Imagine a friend of yours asking for a video call. You accept – besides, you know this person very well.


During the video call, the friend told you that is involved in a profitable business deal. He desperately asked for a big amount of money he needed as a bidding deposit, promising to pay it back soon.


You trust this person so you agree to send him the money.


This is what happened to a man in northern China. However, when he talked to his real friend the man realized he was a victim of deepfake scam.


Yes, the person he was talking to and transferred 4.3 million yuan ($622,000) was not his friend.


The scammer used AI-powered face-swapping technology to impersonate the victim's friend during the video call to convince him to transfer the money.


What are Deepfakes?


Deepfakes are a type of artificial intelligence that can be used to create realistic videos or audio recordings of people saying or doing things they never did.


They are created by training AI algorithms on large amounts of data, such as photos, videos, and audio recordings, of the target person.


This allows the AI to learn the person's mannerisms, facial expressions, and voice, and then generate new content that is almost indistinguishable from the real thing.


Why Financial Institutions Should Care


Deepfakes pose a significant threat to financial institutions due to their ability to manipulate both customers and employees. Scammers can employ deepfakes to deceive customers into revealing sensitive personal information or authorizing fraudulent transactions.


On the other hand, deepfakes can also be used to trick employees into believing they are interacting with legitimate customers, unknowingly enabling fraud.


How Financial Institutions Can Protect Themselves


There are a number of things that financial institutions can do to prevent deepfake fraud, including:


  • Educating customers and employees: Raising awareness about deepfakes and how they work can help both customers and employees identify and avoid these scams.

  • Implementing multi-factor authentication (MFA): MFA adds an extra layer of security by requiring multiple verification factors, such as passwords, codes, or biometric authentication, to access accounts and perform sensitive transactions.

  • Consider deepfake risk in your policies and procedures: When designing your identification and verification procedures, consider deepfake risk. Use reliable technology when onboarding remotely in accordance with your national law.

  • Enhancing cybersecurity measures: Robust cybersecurity measures, including advanced firewalls, intrusion detection systems, and data encryption, can help protect against deepfake attacks and other cyber threats.

  • Continuously monitoring and adapting: Financial institutions should continuously monitor emerging deepfake techniques and adapt their security measures accordingly to stay ahead of evolving threats.

  • Collaborating with law enforcement: Collaboration with law enforcement agencies can help identify and apprehend the individuals behind deepfake scams and bring them to justice.

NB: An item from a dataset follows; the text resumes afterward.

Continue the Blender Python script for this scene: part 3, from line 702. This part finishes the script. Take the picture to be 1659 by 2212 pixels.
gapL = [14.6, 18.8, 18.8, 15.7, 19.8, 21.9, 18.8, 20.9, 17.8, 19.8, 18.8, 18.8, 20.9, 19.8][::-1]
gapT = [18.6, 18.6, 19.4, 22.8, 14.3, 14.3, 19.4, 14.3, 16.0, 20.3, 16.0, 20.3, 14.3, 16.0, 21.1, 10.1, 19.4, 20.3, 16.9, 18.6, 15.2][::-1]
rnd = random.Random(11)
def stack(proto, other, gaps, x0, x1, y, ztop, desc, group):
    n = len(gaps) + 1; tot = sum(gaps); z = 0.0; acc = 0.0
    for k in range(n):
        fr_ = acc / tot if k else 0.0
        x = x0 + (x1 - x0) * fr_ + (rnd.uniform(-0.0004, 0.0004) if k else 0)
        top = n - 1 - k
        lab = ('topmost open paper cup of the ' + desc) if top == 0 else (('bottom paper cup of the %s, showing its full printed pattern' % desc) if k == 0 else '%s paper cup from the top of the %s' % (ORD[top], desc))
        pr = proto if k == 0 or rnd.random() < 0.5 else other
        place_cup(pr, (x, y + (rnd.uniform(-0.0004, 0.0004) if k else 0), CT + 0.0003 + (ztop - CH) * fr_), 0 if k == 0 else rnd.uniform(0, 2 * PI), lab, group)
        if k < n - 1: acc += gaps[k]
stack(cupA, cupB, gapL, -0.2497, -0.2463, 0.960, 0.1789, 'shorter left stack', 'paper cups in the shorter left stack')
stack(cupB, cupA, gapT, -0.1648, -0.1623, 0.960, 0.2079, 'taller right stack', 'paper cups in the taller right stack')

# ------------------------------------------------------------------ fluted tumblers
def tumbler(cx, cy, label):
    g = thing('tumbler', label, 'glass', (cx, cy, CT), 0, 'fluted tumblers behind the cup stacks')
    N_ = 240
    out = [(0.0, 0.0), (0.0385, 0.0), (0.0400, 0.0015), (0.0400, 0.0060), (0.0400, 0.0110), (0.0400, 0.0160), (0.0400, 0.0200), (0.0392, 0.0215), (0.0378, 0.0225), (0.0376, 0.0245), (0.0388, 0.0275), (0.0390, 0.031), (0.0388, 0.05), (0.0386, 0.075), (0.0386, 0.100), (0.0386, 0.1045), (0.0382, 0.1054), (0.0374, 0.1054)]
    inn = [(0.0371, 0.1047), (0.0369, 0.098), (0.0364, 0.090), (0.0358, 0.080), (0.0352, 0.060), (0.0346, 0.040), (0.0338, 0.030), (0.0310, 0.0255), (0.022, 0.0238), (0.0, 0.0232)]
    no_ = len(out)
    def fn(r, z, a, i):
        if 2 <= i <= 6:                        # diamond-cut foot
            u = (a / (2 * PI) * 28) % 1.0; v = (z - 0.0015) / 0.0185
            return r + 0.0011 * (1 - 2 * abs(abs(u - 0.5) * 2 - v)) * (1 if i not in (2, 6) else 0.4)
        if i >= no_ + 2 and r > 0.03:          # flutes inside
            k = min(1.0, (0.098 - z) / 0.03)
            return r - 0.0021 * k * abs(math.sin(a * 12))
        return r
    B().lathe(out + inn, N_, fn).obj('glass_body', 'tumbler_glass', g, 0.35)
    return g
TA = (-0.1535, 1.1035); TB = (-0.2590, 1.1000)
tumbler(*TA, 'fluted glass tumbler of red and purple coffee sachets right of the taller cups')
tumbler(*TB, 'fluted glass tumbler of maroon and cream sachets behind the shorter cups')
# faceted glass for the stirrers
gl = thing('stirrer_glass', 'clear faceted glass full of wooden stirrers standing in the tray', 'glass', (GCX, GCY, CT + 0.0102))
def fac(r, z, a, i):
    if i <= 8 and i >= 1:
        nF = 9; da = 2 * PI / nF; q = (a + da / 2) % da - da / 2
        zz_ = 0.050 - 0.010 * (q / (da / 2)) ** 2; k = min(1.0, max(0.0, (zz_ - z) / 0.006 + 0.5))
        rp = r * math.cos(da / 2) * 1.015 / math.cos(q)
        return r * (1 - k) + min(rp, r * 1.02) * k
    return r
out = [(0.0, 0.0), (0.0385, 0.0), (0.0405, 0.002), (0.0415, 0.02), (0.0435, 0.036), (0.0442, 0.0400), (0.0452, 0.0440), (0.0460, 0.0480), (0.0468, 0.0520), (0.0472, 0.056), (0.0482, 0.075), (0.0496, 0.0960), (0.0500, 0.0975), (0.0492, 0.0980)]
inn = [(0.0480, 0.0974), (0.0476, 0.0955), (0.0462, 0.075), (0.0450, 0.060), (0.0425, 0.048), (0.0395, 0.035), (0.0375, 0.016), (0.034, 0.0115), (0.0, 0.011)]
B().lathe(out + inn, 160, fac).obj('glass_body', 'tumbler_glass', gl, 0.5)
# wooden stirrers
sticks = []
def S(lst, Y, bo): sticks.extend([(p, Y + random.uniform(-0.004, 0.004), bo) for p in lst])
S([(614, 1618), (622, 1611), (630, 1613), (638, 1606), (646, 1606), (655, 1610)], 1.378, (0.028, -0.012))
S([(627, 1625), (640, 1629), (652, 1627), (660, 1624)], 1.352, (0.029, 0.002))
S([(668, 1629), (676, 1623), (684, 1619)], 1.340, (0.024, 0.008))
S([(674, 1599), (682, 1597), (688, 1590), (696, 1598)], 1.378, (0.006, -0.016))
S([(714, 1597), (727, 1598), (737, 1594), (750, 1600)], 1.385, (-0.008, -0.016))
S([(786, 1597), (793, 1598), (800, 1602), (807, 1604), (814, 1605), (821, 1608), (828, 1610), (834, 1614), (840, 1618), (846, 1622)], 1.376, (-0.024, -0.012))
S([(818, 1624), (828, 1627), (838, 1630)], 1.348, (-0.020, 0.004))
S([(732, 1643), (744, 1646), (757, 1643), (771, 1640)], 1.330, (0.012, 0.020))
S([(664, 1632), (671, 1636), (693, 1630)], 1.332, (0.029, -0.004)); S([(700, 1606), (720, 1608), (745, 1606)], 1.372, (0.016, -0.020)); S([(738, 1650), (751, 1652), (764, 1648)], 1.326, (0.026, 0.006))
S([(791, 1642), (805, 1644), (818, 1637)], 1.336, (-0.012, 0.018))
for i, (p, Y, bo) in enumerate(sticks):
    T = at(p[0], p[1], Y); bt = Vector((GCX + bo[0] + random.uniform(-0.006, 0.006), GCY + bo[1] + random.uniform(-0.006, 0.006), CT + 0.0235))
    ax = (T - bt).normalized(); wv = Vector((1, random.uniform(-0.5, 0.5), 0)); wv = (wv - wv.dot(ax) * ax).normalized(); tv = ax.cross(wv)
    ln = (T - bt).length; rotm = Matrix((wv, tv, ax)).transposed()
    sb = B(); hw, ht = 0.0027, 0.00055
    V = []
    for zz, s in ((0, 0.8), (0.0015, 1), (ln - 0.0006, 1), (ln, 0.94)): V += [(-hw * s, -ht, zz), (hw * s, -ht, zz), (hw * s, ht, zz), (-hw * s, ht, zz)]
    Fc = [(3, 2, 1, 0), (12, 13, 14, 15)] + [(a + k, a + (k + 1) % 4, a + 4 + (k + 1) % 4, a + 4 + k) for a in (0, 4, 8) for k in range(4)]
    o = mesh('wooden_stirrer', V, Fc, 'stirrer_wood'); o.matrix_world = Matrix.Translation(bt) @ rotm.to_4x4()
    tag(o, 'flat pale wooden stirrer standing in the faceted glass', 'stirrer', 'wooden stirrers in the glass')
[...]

  • Using deepfake detection technology: There are a number of companies that develop deepfake detection technology. This technology can be used to identify deepfakes with a high degree of accuracy.

  • Monitoring customer activity for anomalies: Financial institutions should monitor customer activity for any suspicious patterns that could indicate fraud. For example, if a customer suddenly makes a large wire transfer or a purchase from an unfamiliar merchant, this could be a sign of fraud.

Deepfakes are a serious threat to the financial industry, but there are a number of things that financial institutions can do to protect themselves – and their customers.